■ **TASK BRIEF**:
Word for word, print each line of the listing below; pictures stay out.

— begin RAW DATA —

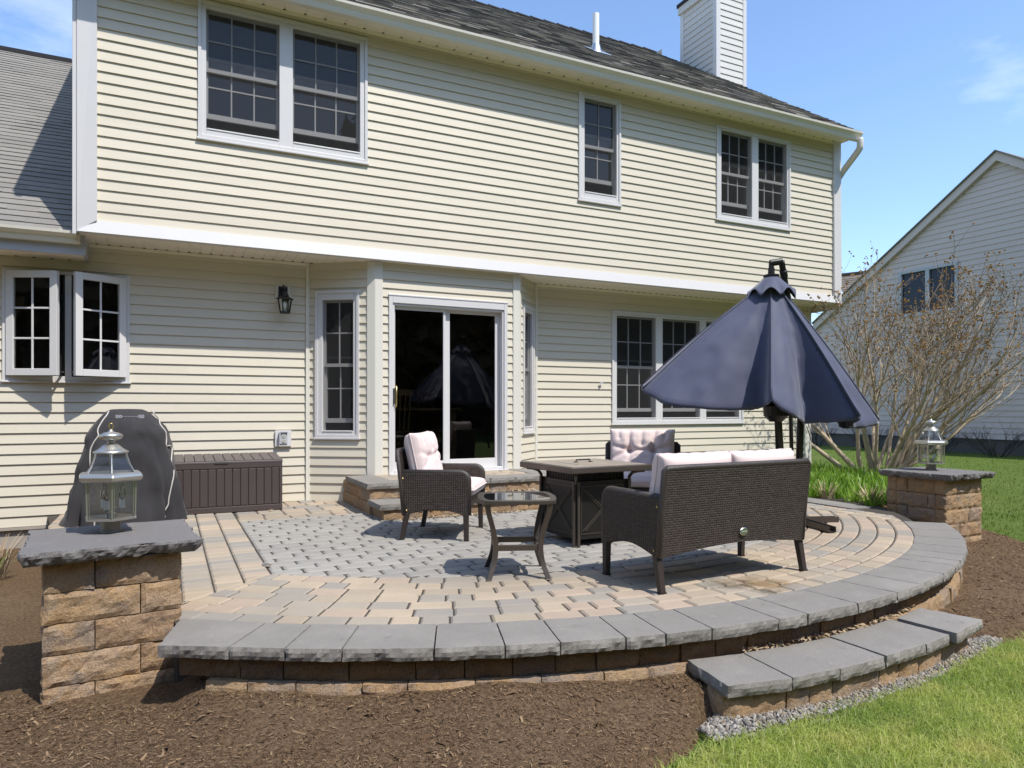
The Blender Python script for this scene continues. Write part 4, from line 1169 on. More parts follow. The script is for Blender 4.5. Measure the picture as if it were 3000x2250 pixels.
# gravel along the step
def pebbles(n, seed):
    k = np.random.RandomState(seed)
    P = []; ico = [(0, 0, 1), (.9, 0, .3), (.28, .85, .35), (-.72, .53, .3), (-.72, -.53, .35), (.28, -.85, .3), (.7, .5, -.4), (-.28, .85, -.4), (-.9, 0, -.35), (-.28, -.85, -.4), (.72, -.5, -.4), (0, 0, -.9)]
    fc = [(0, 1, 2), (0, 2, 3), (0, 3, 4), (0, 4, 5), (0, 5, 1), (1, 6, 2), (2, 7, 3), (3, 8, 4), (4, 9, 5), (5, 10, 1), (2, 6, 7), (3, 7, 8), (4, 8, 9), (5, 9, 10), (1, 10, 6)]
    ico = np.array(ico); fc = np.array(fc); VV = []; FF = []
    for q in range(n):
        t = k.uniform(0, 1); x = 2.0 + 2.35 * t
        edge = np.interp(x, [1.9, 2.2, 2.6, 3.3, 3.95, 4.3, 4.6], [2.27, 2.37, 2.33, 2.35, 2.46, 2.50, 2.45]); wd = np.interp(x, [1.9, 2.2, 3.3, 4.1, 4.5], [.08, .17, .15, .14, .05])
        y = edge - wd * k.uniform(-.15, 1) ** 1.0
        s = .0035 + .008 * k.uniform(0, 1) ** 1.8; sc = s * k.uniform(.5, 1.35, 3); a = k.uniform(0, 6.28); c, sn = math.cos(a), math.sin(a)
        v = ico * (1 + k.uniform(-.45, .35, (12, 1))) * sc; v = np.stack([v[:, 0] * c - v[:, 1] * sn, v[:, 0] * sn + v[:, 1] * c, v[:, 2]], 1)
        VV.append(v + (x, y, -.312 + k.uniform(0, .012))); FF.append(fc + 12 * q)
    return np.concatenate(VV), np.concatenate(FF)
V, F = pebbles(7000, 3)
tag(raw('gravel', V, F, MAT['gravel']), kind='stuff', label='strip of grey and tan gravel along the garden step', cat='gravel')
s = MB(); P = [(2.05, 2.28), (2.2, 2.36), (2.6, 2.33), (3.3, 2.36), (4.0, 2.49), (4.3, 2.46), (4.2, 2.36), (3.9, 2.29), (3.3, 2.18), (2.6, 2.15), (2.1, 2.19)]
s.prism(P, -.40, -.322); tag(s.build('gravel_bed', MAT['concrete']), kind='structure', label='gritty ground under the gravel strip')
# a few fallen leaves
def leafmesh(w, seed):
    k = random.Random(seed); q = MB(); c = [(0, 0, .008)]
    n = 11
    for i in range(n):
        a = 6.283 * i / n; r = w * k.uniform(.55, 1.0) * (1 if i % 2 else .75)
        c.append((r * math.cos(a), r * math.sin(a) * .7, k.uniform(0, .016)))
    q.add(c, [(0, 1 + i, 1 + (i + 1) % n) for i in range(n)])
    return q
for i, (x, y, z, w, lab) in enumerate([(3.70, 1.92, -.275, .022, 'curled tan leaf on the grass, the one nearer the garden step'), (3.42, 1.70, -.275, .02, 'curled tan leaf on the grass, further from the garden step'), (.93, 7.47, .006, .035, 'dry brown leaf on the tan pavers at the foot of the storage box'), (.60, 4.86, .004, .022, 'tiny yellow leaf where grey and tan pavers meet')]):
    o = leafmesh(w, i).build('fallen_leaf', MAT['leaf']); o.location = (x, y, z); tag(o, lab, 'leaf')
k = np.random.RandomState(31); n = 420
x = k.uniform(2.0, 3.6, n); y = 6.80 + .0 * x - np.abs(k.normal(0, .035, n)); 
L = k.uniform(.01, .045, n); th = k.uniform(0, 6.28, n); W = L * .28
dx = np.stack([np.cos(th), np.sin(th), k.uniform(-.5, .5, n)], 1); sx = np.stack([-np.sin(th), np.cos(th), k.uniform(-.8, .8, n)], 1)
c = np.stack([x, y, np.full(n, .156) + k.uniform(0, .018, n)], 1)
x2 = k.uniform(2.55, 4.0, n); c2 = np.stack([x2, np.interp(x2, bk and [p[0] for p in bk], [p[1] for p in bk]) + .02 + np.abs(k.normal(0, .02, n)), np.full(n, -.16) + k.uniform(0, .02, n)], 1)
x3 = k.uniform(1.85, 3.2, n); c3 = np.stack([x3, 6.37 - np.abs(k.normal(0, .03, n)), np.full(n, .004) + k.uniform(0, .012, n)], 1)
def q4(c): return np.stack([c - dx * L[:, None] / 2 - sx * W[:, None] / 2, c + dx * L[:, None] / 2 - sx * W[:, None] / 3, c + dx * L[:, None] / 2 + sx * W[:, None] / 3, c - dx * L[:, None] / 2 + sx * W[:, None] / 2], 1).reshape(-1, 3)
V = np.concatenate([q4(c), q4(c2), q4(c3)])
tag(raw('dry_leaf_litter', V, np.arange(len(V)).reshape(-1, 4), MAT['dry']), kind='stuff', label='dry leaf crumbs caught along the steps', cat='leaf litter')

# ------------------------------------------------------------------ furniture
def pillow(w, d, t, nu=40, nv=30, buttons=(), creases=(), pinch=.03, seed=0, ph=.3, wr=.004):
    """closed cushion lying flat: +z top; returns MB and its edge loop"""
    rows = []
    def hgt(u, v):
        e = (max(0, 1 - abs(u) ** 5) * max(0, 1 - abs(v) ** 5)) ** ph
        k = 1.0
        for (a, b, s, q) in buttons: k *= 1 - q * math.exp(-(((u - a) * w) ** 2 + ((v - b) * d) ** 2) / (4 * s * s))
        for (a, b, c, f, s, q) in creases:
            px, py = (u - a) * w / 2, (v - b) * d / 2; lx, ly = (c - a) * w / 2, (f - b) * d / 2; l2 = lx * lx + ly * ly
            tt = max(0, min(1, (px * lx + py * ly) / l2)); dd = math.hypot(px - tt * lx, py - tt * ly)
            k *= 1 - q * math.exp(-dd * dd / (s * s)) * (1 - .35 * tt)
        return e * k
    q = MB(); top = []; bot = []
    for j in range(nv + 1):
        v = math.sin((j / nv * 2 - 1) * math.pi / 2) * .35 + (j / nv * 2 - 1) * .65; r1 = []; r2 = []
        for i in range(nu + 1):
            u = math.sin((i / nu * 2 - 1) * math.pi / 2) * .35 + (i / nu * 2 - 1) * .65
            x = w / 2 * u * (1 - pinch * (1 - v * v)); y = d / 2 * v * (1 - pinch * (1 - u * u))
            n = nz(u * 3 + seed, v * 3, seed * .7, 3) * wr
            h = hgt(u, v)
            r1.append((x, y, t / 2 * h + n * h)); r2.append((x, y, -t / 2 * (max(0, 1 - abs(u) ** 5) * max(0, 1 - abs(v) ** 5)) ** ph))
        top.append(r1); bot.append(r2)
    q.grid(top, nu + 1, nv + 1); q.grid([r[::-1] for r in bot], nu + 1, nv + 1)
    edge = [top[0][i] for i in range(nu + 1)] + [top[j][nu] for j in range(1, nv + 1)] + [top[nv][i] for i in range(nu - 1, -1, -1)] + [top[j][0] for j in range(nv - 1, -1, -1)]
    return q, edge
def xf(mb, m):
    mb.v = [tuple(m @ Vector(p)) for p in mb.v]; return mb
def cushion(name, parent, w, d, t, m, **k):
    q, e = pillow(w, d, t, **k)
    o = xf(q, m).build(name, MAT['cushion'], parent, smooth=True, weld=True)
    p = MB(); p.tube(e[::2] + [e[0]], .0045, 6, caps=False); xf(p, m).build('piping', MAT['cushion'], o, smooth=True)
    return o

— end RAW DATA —

■ **IN RESPONSE**:
The Blender Python script for this scene continues. Write part 4, from line 1169 on. More parts follow. The script is for Blender 4.5. Measure the picture as if it were 3000x2250 pixels.
# gravel along the step
def pebbles(n, seed):
    k = np.random.RandomState(seed)
    P = []; ico = [(0, 0, 1), (.9, 0, .3), (.28, .85, .35), (-.72, .53, .3), (-.72, -.53, .35), (.28, -.85, .3), (.7, .5, -.4), (-.28, .85, -.4), (-.9, 0, -.35), (-.28, -.85, -.4), (.72, -.5, -.4), (0, 0, -.9)]
    fc = [(0, 1, 2), (0, 2, 3), (0, 3, 4), (0, 4, 5), (0, 5, 1), (1, 6, 2), (2, 7, 3), (3, 8, 4), (4, 9, 5), (5, 10, 1), (2, 6, 7), (3, 7, 8), (4, 8, 9), (5, 9, 10), (1, 10, 6)]
    ico = np.array(ico); fc = np.array(fc); VV = []; FF = []
    for q in range(n):
        t = k.uniform(0, 1); x = 2.0 + 2.35 * t
        edge = np.interp(x, [1.9, 2.2, 2.6, 3.3, 3.95, 4.3, 4.6], [2.27, 2.37, 2.33, 2.35, 2.46, 2.50, 2.45]); wd = np.interp(x, [1.9, 2.2, 3.3, 4.1, 4.5], [.08, .17, .15, .14, .05])
        y = edge - wd * k.uniform(-.15, 1) ** 1.0
        s = .0035 + .008 * k.uniform(0, 1) ** 1.8; sc = s * k.uniform(.5, 1.35, 3); a = k.uniform(0, 6.28); c, sn = math.cos(a), math.sin(a)
        v = ico * (1 + k.uniform(-.45, .35, (12, 1))) * sc; v = np.stack([v[:, 0] * c - v[:, 1] * sn, v[:, 0] * sn + v[:, 1] * c, v[:, 2]], 1)
        VV.append(v + (x, y, -.312 + k.uniform(0, .012))); FF.append(fc + 12 * q)
    return np.concatenate(VV), np.concatenate(FF)
V, F = pebbles(7000, 3)
tag(raw('gravel', V, F, MAT['gravel']), kind='stuff', label='strip of grey and tan gravel along the garden step', cat='gravel')
s = MB(); P = [(2.05, 2.28), (2.2, 2.36), (2.6, 2.33), (3.3, 2.36), (4.0, 2.49), (4.3, 2.46), (4.2, 2.36), (3.9, 2.29), (3.3, 2.18), (2.6, 2.15), (2.1, 2.19)]
s.prism(P, -.40, -.322); tag(s.build('gravel_bed', MAT['concrete']), kind='structure', label='gritty ground under the gravel strip')
# a few fallen leaves
def leafmesh(w, seed):
    k = random.Random(seed); q = MB(); c = [(0, 0, .008)]
    n = 11
    for i in range(n):
        a = 6.283 * i / n; r = w * k.uniform(.55, 1.0) * (1 if i % 2 else .75)
        c.append((r * math.cos(a), r * math.sin(a) * .7, k.uniform(0, .016)))
    q.add(c, [(0, 1 + i, 1 + (i + 1) % n) for i in range(n)])
    return q
for i, (x, y, z, w, lab) in enumerate([(3.70, 1.92, -.275, .022, 'curled tan leaf on the grass, the one nearer the garden step'), (3.42, 1.70, -.275, .02, 'curled tan leaf on the grass, further from the garden step'), (.93, 7.47, .006, .035, 'dry brown leaf on the tan pavers at the foot of the storage box'), (.60, 4.86, .004, .022, 'tiny yellow leaf where grey and tan pavers meet')]):
    o = leafmesh(w, i).build('fallen_leaf', MAT['leaf']); o.location = (x, y, z); tag(o, lab, 'leaf')
k = np.random.RandomState(31); n = 420
x = k.uniform(2.0, 3.6, n); y = 6.80 + .0 * x - np.abs(k.normal(0, .035, n)); 
L = k.uniform(.01, .045, n); th = k.uniform(0, 6.28, n); W = L * .28
dx = np.stack([np.cos(th), np.sin(th), k.uniform(-.5, .5, n)], 1); sx = np.stack([-np.sin(th), np.cos(th), k.uniform(-.8, .8, n)], 1)
c = np.stack([x, y, np.full(n, .156) + k.uniform(0, .018, n)], 1)
x2 = k.uniform(2.55, 4.0, n); c2 = np.stack([x2, np.interp(x2, bk and [p[0] for p in bk], [p[1] for p in bk]) + .02 + np.abs(k.normal(0, .02, n)), np.full(n, -.16) + k.uniform(0, .02, n)], 1)
x3 = k.uniform(1.85, 3.2, n); c3 = np.stack([x3, 6.37 - np.abs(k.normal(0, .03, n)), np.full(n, .004) + k.uniform(0, .012, n)], 1)
def q4(c): return np.stack([c - dx * L[:, None] / 2 - sx * W[:, None] / 2, c + dx * L[:, None] / 2 - sx * W[:, None] / 3, c + dx * L[:, None] / 2 + sx * W[:, None] / 3, c - dx * L[:, None] / 2 + sx * W[:, None] / 2], 1).reshape(-1, 3)
V = np.concatenate([q4(c), q4(c2), q4(c3)])
tag(raw('dry_leaf_litter', V, np.arange(len(V)).reshape(-1, 4), MAT['dry']), kind='stuff', label='dry leaf crumbs caught along the steps', cat='leaf litter')

# ------------------------------------------------------------------ furniture
def pillow(w, d, t, nu=40, nv=30, buttons=(), creases=(), pinch=.03, seed=0, ph=.3, wr=.004):
    """closed cushion lying flat: +z top; returns MB and its edge loop"""
    rows = []
    def hgt(u, v):
        e = (max(0, 1 - abs(u) ** 5) * max(0, 1 - abs(v) ** 5)) ** ph
        k = 1.0
        for (a, b, s, q) in buttons: k *= 1 - q * math.exp(-(((u - a) * w) ** 2 + ((v - b) * d) ** 2) / (4 * s * s))
        for (a, b, c, f, s, q) in creases:
            px, py = (u - a) * w / 2, (v - b) * d / 2; lx, ly = (c - a) * w / 2, (f - b) * d / 2; l2 = lx * lx + ly * ly
            tt = max(0, min(1, (px * lx + py * ly) / l2)); dd = math.hypot(px - tt * lx, py - tt * ly)
            k *= 1 - q * math.exp(-dd * dd / (s * s)) * (1 - .35 * tt)
        return e * k
    q = MB(); top = []; bot = []
    for j in range(nv + 1):
        v = math.sin((j / nv * 2 - 1) * math.pi / 2) * .35 + (j / nv * 2 - 1) * .65; r1 = []; r2 = []
        for i in range(nu + 1):
            u = math.sin((i / nu * 2 - 1) * math.pi / 2) * .35 + (i / nu * 2 - 1) * .65
            x = w / 2 * u * (1 - pinch * (1 - v * v)); y = d / 2 * v * (1 - pinch * (1 - u * u))
            n = nz(u * 3 + seed, v * 3, seed * .7, 3) * wr
            h = hgt(u, v)
            r1.append((x, y, t / 2 * h + n * h)); r2.append((x, y, -t / 2 * (max(0, 1 - abs(u) ** 5) * max(0, 1 - abs(v) ** 5)) ** ph))
        top.append(r1); bot.append(r2)
    q.grid(top, nu + 1, nv + 1); q.grid([r[::-1] for r in bot], nu + 1, nv + 1)
    edge = [top[0][i] for i in range(nu + 1)] + [top[j][nu] for j in range(1, nv + 1)] + [top[nv][i] for i in range(nu - 1, -1, -1)] + [top[j][0] for j in range(nv - 1, -1, -1)]
    return q, edge
def xf(mb, m):
    mb.v = [tuple(m @ Vector(p)) for p in mb.v]; return mb
def cushion(name, parent, w, d, t, m, **k):
    q, e = pillow(w, d, t, **k)
    o = xf(q, m).build(name, MAT['cushion'], parent, smooth=True, weld=True)
    p = MB(); p.tube(e[::2] + [e[0]], .0045, 6, caps=False); xf(p, m).build('piping', MAT['cushion'], o, smooth=True)
    return o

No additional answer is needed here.